It may come as no surprise to you that I measure many of the moments in my life based on whether a joke I told did or did not bomb. For a wannabe comedian, there is nothing quite like the sound of a great punchline. This explains why your 11-year-old brother can still feel good about himself after hundreds of gaffes, botched puns and corny lines, just as long as he manages to get off one great wisecrack per day. A first-rate zinger erases many failures.
I still relish the memory of that one night in college. Several guys were sitting around in our dorm watching the movie “In the Line of Fire.” You know, the one where Clint Eastwood is a veteran Secret Service agent on the trail of a maniac who plans to kill the president. John Malkovich plays the maniac. Before the climactic scene, the killer is putting on a disguise in order to crash the political fundraiser where he will make his play for infamy. Among the assorted wigs and eyeglasses on his makeup table, Malkovich has a box full of prosthetic noses, which he carefully sorts through in order to find exactly the right one.
“Ha,” I smirked. “He’s picking his nose.”
The line brought down the house. Admittedly, it was an easy house. All five of us were a little loopy after a failed attempt earlier that evening to go to the Old Country Buffet and eat them out of business. Apparently, an overdose of fried chicken and mashed potatoes lowers your threshold for humor significantly. Still, I killed it with that line. One guy even stopped watching the movie to call his girlfriend and tell her the joke. I was particularly pleased with that, since his girlfriend’s roommate was cute, and I assumed that reports of my wit would soon reach her.
Unfortunately, because she had not eaten any mashed potatoes that evening, she ended up marrying someone else. But that joke had an even greater resonance for me. It must have come so quickly to mind because the movie scene took me back to that Christmas in 1980. The year I finally got a disguise kit.
I had grown up watching those movies where Peter Sellers was the bumbling French police inspector Jacques Clouseau. Always on the trail of a diamond thief named the Pink Panther, Clouseau wore a host of disguises to conceal his identity while in hot pursuit. He became a peg-legged pirate, a bearded French artist, and a mafia gangster. My favorite was when he dressed as Quasimodo, with an inflatable hunchback that kept getting bigger and bigger until Sellers floated right out the window.
In 1979, the Pressman Toy Company even marketed an Inspector Clouseau Pink Panther Disguise Kit. But that’s not the one I got for Christmas. Instead, Santa found me a discount brand disguise kit, which came in a cardboard suitcase with a handle, perfect for carrying into a bank and posing as a businessman. Had anyone questioned what an 8-year-old with a three-piece suit and a moustache was doing at the bank, I would simply point to the suitcase to establish my street cred as a grown-up.
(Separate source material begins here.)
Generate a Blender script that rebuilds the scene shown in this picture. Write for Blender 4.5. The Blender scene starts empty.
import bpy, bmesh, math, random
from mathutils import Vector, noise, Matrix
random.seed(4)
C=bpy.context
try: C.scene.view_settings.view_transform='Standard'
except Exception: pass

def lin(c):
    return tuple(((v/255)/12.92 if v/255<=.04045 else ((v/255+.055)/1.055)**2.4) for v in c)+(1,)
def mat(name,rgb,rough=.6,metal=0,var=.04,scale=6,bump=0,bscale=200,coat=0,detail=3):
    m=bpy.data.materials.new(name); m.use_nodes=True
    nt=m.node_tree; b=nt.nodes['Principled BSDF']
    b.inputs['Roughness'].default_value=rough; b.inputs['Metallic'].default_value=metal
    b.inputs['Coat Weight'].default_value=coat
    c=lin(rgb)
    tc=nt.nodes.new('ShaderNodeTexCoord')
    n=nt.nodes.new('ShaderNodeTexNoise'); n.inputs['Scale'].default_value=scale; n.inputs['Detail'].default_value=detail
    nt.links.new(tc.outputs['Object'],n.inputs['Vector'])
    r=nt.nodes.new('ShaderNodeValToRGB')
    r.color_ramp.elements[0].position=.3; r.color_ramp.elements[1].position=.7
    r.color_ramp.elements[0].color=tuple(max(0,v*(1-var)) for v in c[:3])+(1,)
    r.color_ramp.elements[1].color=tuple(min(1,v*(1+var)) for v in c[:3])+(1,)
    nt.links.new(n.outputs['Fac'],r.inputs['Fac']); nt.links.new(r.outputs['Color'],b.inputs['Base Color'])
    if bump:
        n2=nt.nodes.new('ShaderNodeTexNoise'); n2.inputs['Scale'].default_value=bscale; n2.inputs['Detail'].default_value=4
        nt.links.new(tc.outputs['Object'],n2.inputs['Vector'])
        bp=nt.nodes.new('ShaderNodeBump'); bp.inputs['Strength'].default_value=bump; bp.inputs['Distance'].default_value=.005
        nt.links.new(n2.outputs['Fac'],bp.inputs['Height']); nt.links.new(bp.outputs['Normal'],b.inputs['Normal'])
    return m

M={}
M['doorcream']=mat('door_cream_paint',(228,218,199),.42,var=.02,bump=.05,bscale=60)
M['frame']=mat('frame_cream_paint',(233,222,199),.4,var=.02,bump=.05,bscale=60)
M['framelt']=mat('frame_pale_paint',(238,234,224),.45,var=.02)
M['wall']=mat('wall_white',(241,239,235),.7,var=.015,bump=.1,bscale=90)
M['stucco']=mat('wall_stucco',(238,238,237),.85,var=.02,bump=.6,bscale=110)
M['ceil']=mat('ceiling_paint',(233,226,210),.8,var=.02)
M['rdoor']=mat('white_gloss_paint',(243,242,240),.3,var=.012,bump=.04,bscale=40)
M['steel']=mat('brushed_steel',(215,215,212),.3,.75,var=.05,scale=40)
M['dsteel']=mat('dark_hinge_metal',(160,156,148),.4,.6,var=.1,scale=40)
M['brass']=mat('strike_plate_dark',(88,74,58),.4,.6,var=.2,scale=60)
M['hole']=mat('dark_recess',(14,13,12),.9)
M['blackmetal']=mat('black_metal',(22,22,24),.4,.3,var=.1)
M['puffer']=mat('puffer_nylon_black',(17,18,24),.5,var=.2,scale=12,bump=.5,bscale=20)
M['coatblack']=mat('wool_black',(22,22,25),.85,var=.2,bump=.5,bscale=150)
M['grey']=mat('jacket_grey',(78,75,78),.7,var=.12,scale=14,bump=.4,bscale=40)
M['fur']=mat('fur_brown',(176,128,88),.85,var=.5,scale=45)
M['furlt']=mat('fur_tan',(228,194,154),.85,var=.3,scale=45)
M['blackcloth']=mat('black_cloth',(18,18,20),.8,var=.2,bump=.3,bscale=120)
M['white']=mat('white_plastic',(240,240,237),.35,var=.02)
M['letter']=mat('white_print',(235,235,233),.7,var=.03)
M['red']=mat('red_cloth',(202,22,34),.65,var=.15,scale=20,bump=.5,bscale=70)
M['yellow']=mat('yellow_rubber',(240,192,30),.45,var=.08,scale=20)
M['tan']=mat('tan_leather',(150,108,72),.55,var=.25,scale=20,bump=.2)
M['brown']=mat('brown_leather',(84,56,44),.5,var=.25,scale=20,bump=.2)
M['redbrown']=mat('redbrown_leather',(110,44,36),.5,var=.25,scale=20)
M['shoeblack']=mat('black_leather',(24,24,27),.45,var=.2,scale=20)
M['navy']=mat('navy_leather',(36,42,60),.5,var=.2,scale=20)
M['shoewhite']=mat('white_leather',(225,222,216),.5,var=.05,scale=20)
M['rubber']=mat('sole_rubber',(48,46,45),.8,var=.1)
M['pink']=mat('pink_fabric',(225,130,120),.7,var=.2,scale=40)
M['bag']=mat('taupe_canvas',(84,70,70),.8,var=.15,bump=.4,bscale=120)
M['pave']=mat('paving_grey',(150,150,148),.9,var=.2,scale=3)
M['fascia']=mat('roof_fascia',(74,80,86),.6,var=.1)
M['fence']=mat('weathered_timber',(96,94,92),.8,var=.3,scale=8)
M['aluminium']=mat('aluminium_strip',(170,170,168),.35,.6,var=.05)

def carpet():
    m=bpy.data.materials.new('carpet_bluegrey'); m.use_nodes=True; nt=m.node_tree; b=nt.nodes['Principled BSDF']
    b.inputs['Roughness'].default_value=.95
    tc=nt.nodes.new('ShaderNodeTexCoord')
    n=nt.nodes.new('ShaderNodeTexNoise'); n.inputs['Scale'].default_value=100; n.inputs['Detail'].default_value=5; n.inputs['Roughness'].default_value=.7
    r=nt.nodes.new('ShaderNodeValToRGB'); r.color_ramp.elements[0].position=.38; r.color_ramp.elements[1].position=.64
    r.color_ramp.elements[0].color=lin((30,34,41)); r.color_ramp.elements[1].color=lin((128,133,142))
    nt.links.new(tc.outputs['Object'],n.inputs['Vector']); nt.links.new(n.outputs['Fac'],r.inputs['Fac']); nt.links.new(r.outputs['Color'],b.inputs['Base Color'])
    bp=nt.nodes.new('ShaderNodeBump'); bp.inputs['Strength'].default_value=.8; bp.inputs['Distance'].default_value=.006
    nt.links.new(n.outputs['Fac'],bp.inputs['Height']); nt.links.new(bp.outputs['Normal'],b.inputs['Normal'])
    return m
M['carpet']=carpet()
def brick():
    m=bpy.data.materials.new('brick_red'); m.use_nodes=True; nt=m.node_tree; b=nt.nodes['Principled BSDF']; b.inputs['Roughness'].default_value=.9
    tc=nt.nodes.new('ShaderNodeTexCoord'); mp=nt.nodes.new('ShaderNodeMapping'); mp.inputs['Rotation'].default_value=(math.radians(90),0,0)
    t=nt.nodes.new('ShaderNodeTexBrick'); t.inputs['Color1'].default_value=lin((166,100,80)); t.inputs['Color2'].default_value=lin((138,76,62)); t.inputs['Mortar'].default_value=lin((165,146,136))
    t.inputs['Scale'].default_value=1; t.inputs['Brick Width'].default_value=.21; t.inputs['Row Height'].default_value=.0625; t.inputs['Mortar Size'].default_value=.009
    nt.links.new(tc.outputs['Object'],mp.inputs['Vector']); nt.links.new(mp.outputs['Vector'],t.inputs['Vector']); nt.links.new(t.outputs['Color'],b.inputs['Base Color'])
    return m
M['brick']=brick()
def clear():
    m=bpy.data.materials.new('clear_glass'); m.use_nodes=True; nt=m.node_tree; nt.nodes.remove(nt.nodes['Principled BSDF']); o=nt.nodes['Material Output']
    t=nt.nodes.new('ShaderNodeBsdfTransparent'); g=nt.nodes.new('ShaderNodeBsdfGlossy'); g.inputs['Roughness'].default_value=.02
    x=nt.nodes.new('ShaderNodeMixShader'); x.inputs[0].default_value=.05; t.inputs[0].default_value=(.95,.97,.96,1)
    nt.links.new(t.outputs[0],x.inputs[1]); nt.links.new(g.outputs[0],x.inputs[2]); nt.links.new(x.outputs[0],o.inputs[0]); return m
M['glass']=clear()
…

Inside that cardboard box was everything a kid needed to transform himself into, well… Groucho Marx. There were glasses with a rubber nose and fuzzy moustache. The kit also included a plastic cigar, clown noses, a brown beard, eyebrows, rubber ears, some buck teeth, an eye patch and even a pair of wax lips.
You can imagine the adventures an elementary-school kid could have incognito. I became a detective or a robber. I could be a president or a hobo. One minute, I was Captain Bluebeard, forcing someone to walk the plank as I squinted to see out of one eye. The next, I was James Bond, sipping lemonade and chewing on a plastic cigar. Chevy Chase in “Fletch” had nothing on me. Armed with my disguise kit, I was unstoppable.
But there was just one problem. My mother always knew it was me. I would sneak out the back door, tiptoe around the house, and ring the front doorbell with an impenetrable new face on, and she would say, “Oh, hey Michael.” Of course, that’s what happens with a generic brand disguise kit. Even the wax lips started to chap after a few weeks.
That reminds me: Halloween is right around the corner. Time to dust off the old cardboard suitcase and see if I can masquerade as an 8-year-old boy in need of free Milk Duds. Does anyone have a clean-shaven plastic upper lip I can borrow?